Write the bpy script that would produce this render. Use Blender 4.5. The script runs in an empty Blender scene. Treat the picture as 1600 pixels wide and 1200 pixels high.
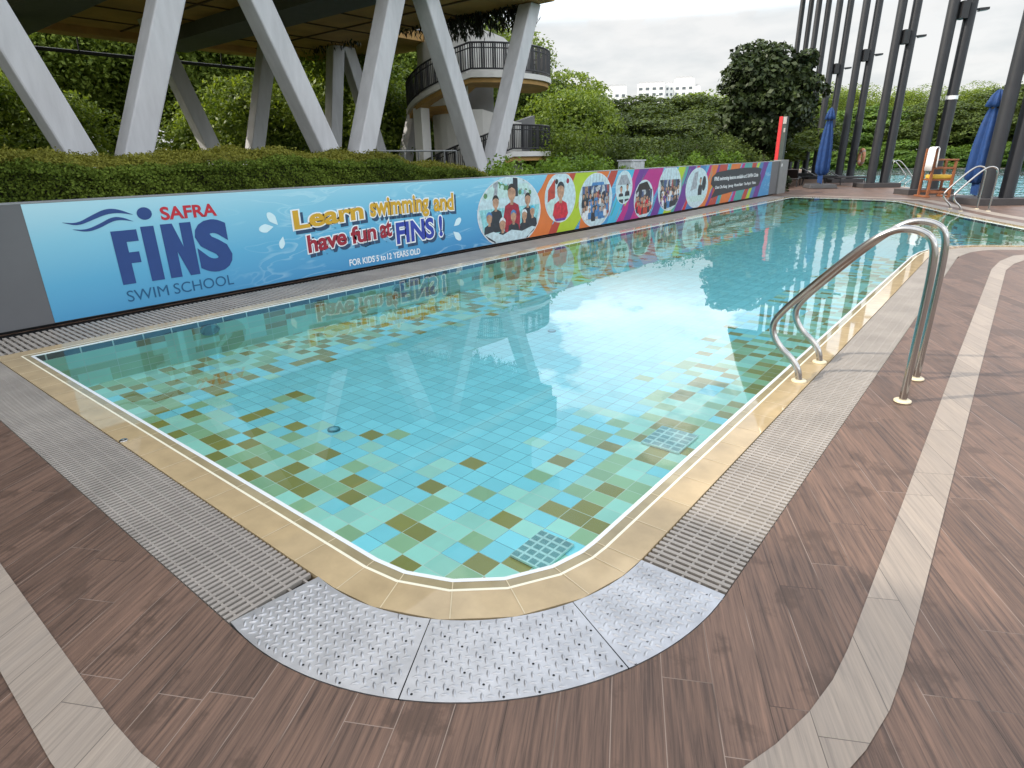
import bpy, bmesh, math, random
import numpy as np
from mathutils import Vector, Matrix
from mathutils.geometry import tessellate_polygon
R = math.radians
SC = bpy.context.scene
C = SC.collection

# ------------------------------------------------------------------ camera
CAM_H = 1.45
YAW, PITCH, ROLL, FPX = -0.685272527, 0.360850576, -0.01895561, 940.325
cy_, sy_, cp_, sp_ = math.cos(YAW), math.sin(YAW), math.cos(PITCH), math.sin(PITCH)
fw = Vector((sy_*cp_, cy_*cp_, -sp_)); rt = Vector((cy_, -sy_, 0)); up = rt.cross(fw)
r2 = rt*math.cos(ROLL)+up*math.sin(ROLL); u2 = -rt*math.sin(ROLL)+up*math.cos(ROLL)
cam = bpy.data.cameras.new('camera'); camo = bpy.data.objects.new('camera', cam); C.objects.link(camo)
cam.sensor_width = 36; cam.lens = 36*FPX/1600; cam.clip_start = 0.05; cam.clip_end = 3000
M = Matrix.Identity(4)
for i in range(3):
    M[i][0] = r2[i]; M[i][1] = u2[i]; M[i][2] = -fw[i]
M.translation = Vector((0, 0, CAM_H)); camo.matrix_world = M
SC.camera = camo

# ------------------------------------------------------------------ sky, sun, exposure
SUN_ELEV = 34.8
SUN_AZ = 223.0          # compass-like: degrees from +Y towards +X, where the sun stands
SC.view_settings.view_transform = 'Standard'; SC.view_settings.look = 'None'
SC.view_settings.gamma = 1; SC.view_settings.use_curve_mapping = False
SC.view_settings.exposure = 0.14
w = bpy.data.worlds.new('World'); SC.world = w; w.use_nodes = True
nt = w.node_tree; nt.nodes.clear()
def N(t, typ, **kw):
    n = t.nodes.new(typ)
    for k, v in kw.items():
        if k.startswith('i_'): n.inputs[int(k[2:]) if k[2:].isdigit() else k[2:]].default_value = v
        else: setattr(n, k, v)
    return n
def ramp(t, stops, interp='LINEAR'):
    n = t.nodes.new('ShaderNodeValToRGB'); cr = n.color_ramp; cr.interpolation = interp
    while len(cr.elements) > 1: cr.elements.remove(cr.elements[-1])
    for i, (p, c) in enumerate(stops):
        e = cr.elements[0] if i == 0 else cr.elements.new(p)
        e.position = p; e.color = (*c, 1) if len(c) == 3 else c
    return n
def mth(t, op, a, b=None, c=None):
    n = t.nodes.new('ShaderNodeMath'); n.operation = op
    for i, v in enumerate((a, b, c)):
        if v is None: continue
        if isinstance(v, (int, float)): n.inputs[i].default_value = v
        else: t.links.new(v, n.inputs[i])
    return n.outputs[0]
def mixc(t, fac, a, b, blend='MIX'):
    n = t.nodes.new('ShaderNodeMix'); n.data_type = 'RGBA'; n.blend_type = blend
    for s, v in ((0, fac), (6, a), (7, b)):
        if isinstance(v, (int, float)): n.inputs[s].default_value = v
        elif isinstance(v, tuple): n.inputs[s].default_value = (*v, 1) if len(v) == 3 else v
        else: t.links.new(v, n.inputs[s])
    return n.outputs[2]
sky = N(nt, 'ShaderNodeTexSky', sky_type='NISHITA', sun_disc=False, sun_elevation=R(SUN_ELEV), sun_rotation=R(SUN_AZ),
        air_density=1.0, dust_density=2.0, ozone_density=1.5)
tc = N(nt, 'ShaderNodeTexCoord')
sep = N(nt, 'ShaderNodeSeparateXYZ'); nt.links.new(tc.outputs['Generated'], sep.inputs[0])
zc = mth(nt, 'ADD', mth(nt, 'MAXIMUM', sep.outputs[2], 0.0), 0.22)
cmb = N(nt, 'ShaderNodeCombineXYZ')
nt.links.new(mth(nt, 'DIVIDE', sep.outputs[0], zc), cmb.inputs[0]); nt.links.new(mth(nt, 'DIVIDE', sep.outputs[1], zc), cmb.inputs[1])
n1 = N(nt, 'ShaderNodeTexNoise', i_Scale=1.5, i_Detail=9.0, i_Roughness=0.58)
n2 = N(nt, 'ShaderNodeTexNoise', i_Scale=2.6, i_Detail=6.0, i_Roughness=0.55)
mp = N(nt, 'ShaderNodeMapping'); mp.inputs['Location'].default_value = (3.7, 1.3, 0.4)
nt.links.new(cmb.outputs[0], n1.inputs['Vector']); nt.links.new(cmb.outputs[0], mp.inputs[0]); nt.links.new(mp.outputs[0], n2.inputs['Vector'])
cover = ramp(nt, [(0.485, (0, 0, 0)), (0.512, (0.8, 0.8, 0.8)), (0.56, (1, 1, 1))]); nt.links.new(n1.outputs[0], cover.inputs[0])
low = ramp(nt, [(0.17, (1, 1, 1)), (0.26, (0.0, 0.0, 0.0))]); nt.links.new(sep.outputs[2], low.inputs[0])
cov = mth(nt, 'MAXIMUM', mth(nt, 'ADD', mth(nt, 'MULTIPLY', cover.outputs[0], 0.76), 0.22), mth(nt, 'MULTIPLY', low.outputs[0], 0.97))   # a thin veil everywhere, cumulus in it
shade = ramp(nt, [(0.34, (6.2, 6.4, 6.5)), (0.56, (7.5, 7.5, 7.45))]); nt.links.new(n2.outputs[0], shade.inputs[0])
skyb = mixc(nt, 1.0, sky.outputs[0], (3.6, 3.45, 3.1), 'MULTIPLY')
# clouds overhead are lit through by the high sun, those near the horizon are grey with distance
lift = ramp(nt, [(0.175, (1, 1, 1)), (0.24, (3.4, 3.4, 3.4)), (0.5, (3.3, 3.3, 3.3)), (0.85, (2.1, 2.1, 2.1))]); nt.links.new(sep.outputs[2], lift.inputs[0])
cloud = mixc(nt, 1.0, shade.outputs[0], lift.outputs[0], 'MULTIPLY')
col = mixc(nt, cov, skyb, cloud)
bg = N(nt, 'ShaderNodeBackground'); bg.inputs[1].default_value = 0.11
nt.links.new(col, bg.inputs[0])
wo = N(nt, 'ShaderNodeOutputWorld'); nt.links.new(bg.outputs[0], wo.inputs[0])

sun = bpy.data.lights.new('sun', 'SUN'); sun.energy = 3.3; sun.angle = R(0.9); sun.color = (1, 0.93, 0.82)
suno = bpy.data.objects.new('sun', sun); C.objects.link(suno)
sd = Vector((math.sin(R(SUN_AZ))*math.cos(R(SUN_ELEV)), math.cos(R(SUN_AZ))*math.cos(R(SUN_ELEV)), math.sin(R(SUN_ELEV))))
suno.rotation_euler = sd.to_track_quat('Z', 'Y').to_euler()
SC.cycles.max_bounces = 12; SC.cycles.transparent_max_bounces = 24
SC.cycles.caustics_reflective = False; SC.cycles.caustics_refractive = False

# ------------------------------------------------------------------ helpers
def new_mat(name):
    m = bpy.data.materials.new(name); m.use_nodes = True; t = m.node_tree
    return m, t, t.nodes['Principled BSDF']
def mat(name, col, rough=0.6, metal=0.0, var=0.12, scale=6.0, bump=0.0, bscale=40.0, dirt=0.0, spec=None, stretch=None):
    m, t, b = new_mat(name)
    tc = N(t, 'ShaderNodeTexCoord'); src = tc.outputs['Object']
    if stretch:
        mp = N(t, 'ShaderNodeMapping'); mp.inputs['Scale'].default_value = stretch; t.links.new(src, mp.inputs[0]); src = mp.outputs[0]
    n = N(t, 'ShaderNodeTexNoise', i_Scale=scale, i_Detail=6.0, i_Roughness=0.6); t.links.new(src, n.inputs['Vector'])
    lo = tuple(c*(1-var) for c in col); hi = tuple(min(1, c*(1+var)) for c in col)
    r = ramp(t, [(0.3, lo), (0.7, hi)]); t.links.new(n.outputs[0], r.inputs[0])
    out = r.outputs[0]
    if dirt:
        n3 = N(t, 'ShaderNodeTexNoise', i_Scale=scale*0.23, i_Detail=8.0, i_Roughness=0.7); t.links.new(src, n3.inputs['Vector'])
        r3 = ramp(t, [(0.5, (0, 0, 0)), (0.75, (1, 1, 1))]); t.links.new(n3.outputs[0], r3.inputs[0])
        out = mixc(t, mth(t, 'MULTIPLY', r3.outputs[0], dirt), out, tuple(c*0.5 for c in col))
    t.links.new(out, b.inputs['Base Color'])
    b.inputs['Roughness'].default_value = rough; b.inputs['Metallic'].default_value = metal
    if spec is not None: b.inputs['Specular IOR Level'].default_value = spec
    if bump:
        nb = N(t, 'ShaderNodeTexNoise', i_Scale=bscale, i_Detail=4.0); t.links.new(src, nb.inputs['Vector'])
        bp = N(t, 'ShaderNodeBump'); bp.inputs['Strength'].default_value = bump; bp.inputs['Distance'].default_value = 0.01
        t.links.new(nb.outputs[0], bp.inputs['Height']); t.links.new(bp.outputs[0], b.inputs['Normal'])
    return m
def flat(name, col, rough=0.5):
    return mat(name, col, rough, 0, 0.05, 3.0)

def leafmat(name, dark, light, trans=0.25, rough=0.45, spec=0.3):
    m = bpy.data.materials.new(name); m.use_nodes = True; t = m.node_tree; t.nodes.clear()
    g = N(t, 'ShaderNodeNewGeometry'); tc = N(t, 'ShaderNodeTexCoord')
    n = N(t, 'ShaderNodeTexNoise', i_Scale=0.9, i_Detail=3.0); t.links.new(tc.outputs['Object'], n.inputs['Vector'])
    f = mth(t, 'ADD', mth(t, 'MULTIPLY', g.outputs['Random Per Island'], 0.6), mth(t, 'MULTIPLY', mth(t, 'SUBTRACT', n.outputs[0], 0.3), 1.0))
    mid = tuple((a+b)/2 for a, b in zip(dark, light))
    r = ramp(t, [(0.1, dark), (0.5, mid), (0.9, light)]); t.links.new(f, r.inputs[0])
    pb = N(t, 'ShaderNodeBsdfPrincipled'); pb.inputs['Roughness'].default_value = rough; pb.inputs['Specular IOR Level'].default_value = spec
    t.links.new(r.outputs[0], pb.inputs['Base Color'])
    tr = N(t, 'ShaderNodeBsdfTranslucent'); t.links.new(mixc(t, 1.0, r.outputs[0], (1.3, 1.25, 0.5), 'MULTIPLY'), tr.inputs[0])
    mx = N(t, 'ShaderNodeMixShader'); mx.inputs[0].default_value = trans
    t.links.new(pb.outputs[0], mx.inputs[1]); t.links.new(tr.outputs[0], mx.inputs[2])
    o = N(t, 'ShaderNodeOutputMaterial'); t.links.new(mx.outputs[0], o.inputs[0])
    return m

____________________

Exercise aim –
Return only the lines from the start of the data through the line that contains "C = SC.collection", please, copying them exactly and omitting all pictures.

Output for this exercise –
Write the bpy script that would produce this render. Use Blender 4.5. The script runs in an empty Blender scene. Treat the picture as 1600 pixels wide and 1200 pixels high.
import bpy, bmesh, math, random
import numpy as np
from mathutils import Vector, Matrix
from mathutils.geometry import tessellate_polygon
R = math.radians
SC = bpy.context.scene
C = SC.collection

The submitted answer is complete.